I am given $A \in M_n(\mathbb{R})$ which satisfies the following conditions.
- $A_{i,i} \gt 0$ for all $1 \le i \le n$
- $A_{i,j} \le 0$ for all distinct $1 \le i, j \le n$
- $\sum_{j=1}^n A_{i,j} \gt 0$ for all $1 \le i \le n$
Then, I am supposed to show that $det(A) \ne 0$
Now, I am frankly not sure where to even start. However, I was given the following hint:
If not, there is a non-zero solution of $Ax = 0$. If $x_i$ has largest absolute value, show that the $i$th linear equation from $Ax=0$ leads to a contradiction.
I don't really quite get how to apply this hint either. Could someone help? Thanks.
Let $Ax = 0$. Then, let $x_i = \arg \max |x_j|$ i.e. $i$ is such that $|x_i| \geq |x_j|$ for all $i \neq j$. By assumption, if $x \neq 0$ then $|x_i| > 0$.
Note that $Ax = 0$ implies that $A_i \cdot x = 0$, where $A_i$ denotes the $i$th row of $A$, as a vector. This follows from the definition of matrix multiplication.

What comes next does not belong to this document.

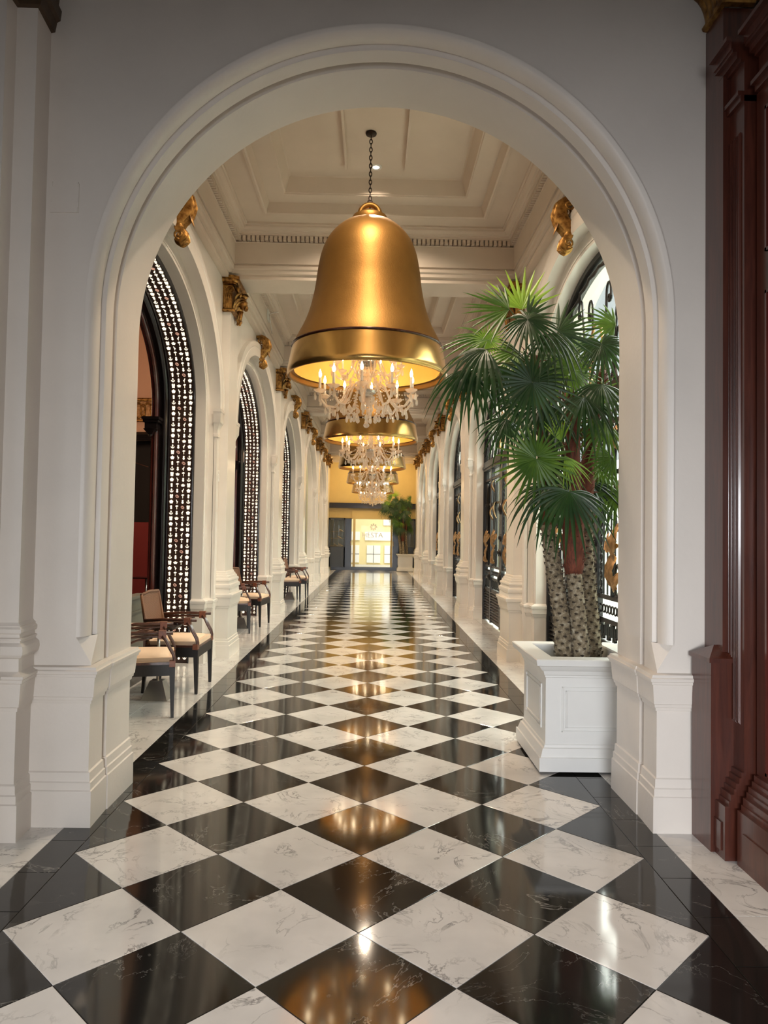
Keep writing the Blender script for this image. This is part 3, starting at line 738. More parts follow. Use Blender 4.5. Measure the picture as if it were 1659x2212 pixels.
def gate(c, label):
    root = thing('wrought_iron_gate', label, 'gate', (0, c, 0), group='iron gates on the courtyard side')
    X = 2.05
    f = lambda u, d, z: (d, u, z)
    fr = MB()
    arch_sweep(fr, OA, OB, OZ, 0.0, [(0.0, 2.0), (-.05, 2.0), (-.055, 2.01), (-.055, 2.09), (0, 2.10)], f, 44)
    arch_sweep(fr, OA-.09, OB-.09, OZ, OZ, [(0.0, 2.03), (-.03, 2.03), (-.03, 2.07), (0, 2.07)], f, 44, half=1)
    fr.box(X-.05, X+.05, -OA, OA, 2.62, 2.78); fr.box(X-.07, X+.07, -OA, OA, 2.66, 2.70)
    fr.build('arched_frame', 'iron', root, True, 35)
    for y in (-1.0, 1.0):
        MB().box(X-.03, X+.03, y-.035, y+.035, 0.02, 2.62).build('stile', 'grey_iron', root)
    for y in (-.05, .05):
        MB().box(X-.035, X+.02, y-.042, y+.042, 0.02, 2.62).build('stile', 'grey_iron', root)
    # bars
    bar = MB().box(-.006, .006, -.006, .006, 0, 1.0).mesh('bar', 'iron')
    ys = []
    y = -OA+.085
    while y < OA-.07:
        if min(abs(y+1), abs(y-1), abs(y)) > 0.05: ys.append(y)
        y += .098
    for y in ys: inst(bar, 'bar', root, (X, y, .98), scale=(1, 1, 1.64))
    def rail(z, t=.02): MB().box(X-.02, X+.02, -OA+.06, OA-.06, z-t, z+t).build('rail', 'iron', root)
    for z in (.57, .765, .965, 2.02, 2.45): rail(z)
    # key-pattern band, ring row
    key = MB(); y = -OA+.08; w_ = .15
    while y < OA-.12:
        for (a0, a1, b0, b1) in ((0, .012, .60, .74), (0, .07, .728, .74), (.058, .07, .63, .74), (.058, .11, .63, .642), (.10, .112, .60, .72), (.10, .15, .60, .612)):
            key.box(X-.012, X+.012, y+a0, y+a1, b0, b1)
        y += w_
    key.build('key_pattern_band', 'iron', root)
    rg = MB().tube([(0, .034*math.cos(2*PI*i/12), .034*math.sin(2*PI*i/12)) for i in range(13)], .008, 6, False).mesh('ring', 'iron', True)
    y = -OA+.12
    while y < OA-.1:
        inst(rg, 'ring', root, (X, y, .86)); y += .075
    # louvred kick panels
    kp = MB()
    for (a, b) in ((-OA+.06, -1.04), (-.96, -.09), (.09, .96), (1.04, OA-.06)):
        kp.box(X-.005, X+.01, a, b, .03, .56); z = .08
        while z < .53:
            kp.add([(X-.035, a, z), (X-.035, b, z), (X-.004, b, z+.03), (X-.004, a, z+.03), (X-.005, a, z-.005), (X-.005, b, z-.005)], [(0, 1, 2, 3), (0, 4, 5, 1)]); z += .045
    kp.build('louvred_panel', 'iron', root)
    # rosettes on the central stiles
    rs = MB()
    for z in (.78, 1.15, 1.32): 
        rs.lathe([(0.0, 0), (.07, 0), (.075, .012), (.05, .02), (.03, .035), (0, .04)], n=14)
    rs = MB().lathe([(0.001, .04), (.03, .035), (.045, .02), (.07, .016), (.075, 0)], n=14)
    rm = rs.mesh('rosette', 'iron', True)
    for y, z, s_ in ((0, .8, 1.6), (-.05, 1.22, .8), (-.05, 1.45, .8), (.05, 1.22, .8), (0, 1.9, 1.2), (-1, .8, 1.0), (1, .8, 1.0)):
        inst(rm, 'rosette', root, (X-.04, y, z), rot=(0, -PI/2, 0), scale=(s_, s_, 1))
    ch = MB()
    for y in (-.13, .13):
        z = 1.0
        while z < 2.4:
            ch.tube([(X-.01, y+.022*math.cos(2*PI*i/8), z+.034*math.sin(2*PI*i/8)) for i in range(9)], .007, 5, False); z += .075
    o = ch.build('chain_strip', 'iron', root)
    # long loops with stepped feet
    for y in (-.62, .62, -1.35, 1.35):
        lp = MB(); lp.tube([(X-.03, y+.06*math.cos(2*PI*i/20), 1.12+.13*math.sin(2*PI*i/20)) for i in range(21)], .012, 6, False)
        lp.tube([(X-.03, y+.085*math.cos(2*PI*i/24), 1.95+.42*math.sin(2*PI*i/24)) for i in range(25)], .012, 6, False)
        for q in (-1, 1):
            lp.box(X-.04, X-.015, y+q*.12-.03, y+q*.12+.03, 1.22, 1.34); lp.box(X-.04, X-.015, y+q*.15-.02, y+q*.15+.02, 1.16, 1.24); lp.box(X-.04, X-.015, y+q*.14-.012, y+q*.14+.012, .98, 1.16)
        lp.build('iron_loop', 'iron', root)
    # scrollwork in the arch head
    for s in (-1, 1):
        for (yb, top, lean) in ((.18, 3.62, .02), (.42, 3.72, .10), (.72, 3.55, .10), (1.05, 3.35, .14), (1.32, 3.15, .12)):
            sc_ = MB(); P = [(X, s*(yb+lean*(i/10)**2*1.2), 2.78+(top-2.78)*i/10) for i in range(11)]
            yt = s*(yb+lean*1.2)
            P += [(X, yt+s*(.06-.06*math.cos(a)), top+.08*math.sin(a)) for a in [PI*i/8 for i in range(1, 9)]]
            P += [(X, p[1], p[2]) for p in spiral((X, yt+s*.08, top-.06), .042, .012, 0 if s > 0 else PI, -1.2*s, 12)]
            sc_.tube(P, .012, 6); sc_.build('scroll', 'iron', root)
            lo_ = MB().tube([(X, s*(yb+.12)+.09*math.cos(2*PI*i/20), 3.02+.22*math.sin(2*PI*i/20)) for i in range(21)], .011, 6, False); lo_.build('scroll', 'iron', root)
    mono = MB(); mono.tube([(X-.02, .02+.19*math.cos(a), 3.12+.30*math.sin(a)) for a in [.5+i*(2*PI-1.0)/20 for i in range(21)]], .014, 6)
    mono.tube([(X-.02, .10, 3.10), (X-.02, .20, 3.10), (X-.02, .20, 2.86)], .014, 6)
    mono.build('gilded_letter', 'leaf_gold', root)
    tw_ = MB()
    path = arch_path(OA-.12, OB-.12, OZ, OZ, 50, 1)
    tw_.tube([(X-.02+.012*math.cos(i*2.2), u+.012*math.sin(i*2.2), z) for i, (u, z) in enumerate(path)], .02, 6); tw_.build('rope_moulding', 'iron', root, True)
    # gilded leaves
    spec = [(-.60, 1.58, .34, .085, -1.9, 1.0), (-.38, 1.50, .30, .075, -2.2, -1.1), (-.55, 1.33, .30, .09, -1.1, -1.2), (-.70, 1.20, .24, .06, -1.5, 1.3), (-.45, 1.78, .28, .07, 1.2, 1.2), (-.75, 1.75, .25, .06, 2.0, -1.0), (-.6, 2.2, .22, .07, 1.6, 0.6)]
    for s in (-1, 1):
        for off in (0.0, -.73):
            for (y, z, L, W_, a, cu) in spec:
                if off and z > 1.7: continue
                g = MB(); yy = y+off if s < 0 else -(y+off); aa = a if s < 0 else PI-a; cc = cu if s < 0 else -cu
                if abs(yy) > 1.6: continue
                gold_leaf(g, (X, yy, z), L, W_, aa, cc); g.build('gilded_leaf', 'leaf_gold', root, True)
    return root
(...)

However, $A_i \cdot x = \sum_{j} A_{ij}x_j$. By definition, we have $|x_i| \geq |x_j|$ for all $j$, so write $$A_i \cdot x = A_{ii}x_i + \sum_{j \neq i} A_{ij}x_j$$ and use the inequality $|x+y| \geq |x| - |y|$, to see that : $$ |A_i \cdot x| \geq |A_{ii}x_i| - \left|\sum_{j \neq i} A_{ij}x_j\right| $$
But, we know that $|x_j| \leq |x_i|$, so it follows that $$|\sum_{j \neq i} A_{ij}x_j| \leq \sum_{j \neq i} -A_{ij}|x_j| \leq -|x_i|\sum_{j \neq i}A_{ij}$$.
Therefore, $$ |x_i|A_{ii} - \left|\sum_{j \neq i} A_{ij}x_j\right| \geq |x_i| \times \sum_{j} A_{ij} > 0 $$
Which is a contradiction, since $A_i \cdot x = 0$. Consequently, no such $x$ exists.
More can be said. Indeed, the Gerschgorin circle theorem guarantees that every eigenvalue lies with a Gerschgorin disc, whose centre is one of the diagonal entries, and radius is the sum of the absolute values of the non-diagonal entries of the row. In this case, by the conditions given, the theorem gives that no eigenvalue can in fact be smaller than the smallest value of $\sum_{j} A_{ij}$, which is greater than $0$. So this way the result is clear.
Also, the matrix with conditions given is strictly diagonally dominant, and from the Gerschgorin circle theorem is non-singular (known as the Levy-Desplanques theorem, and having applications in probability).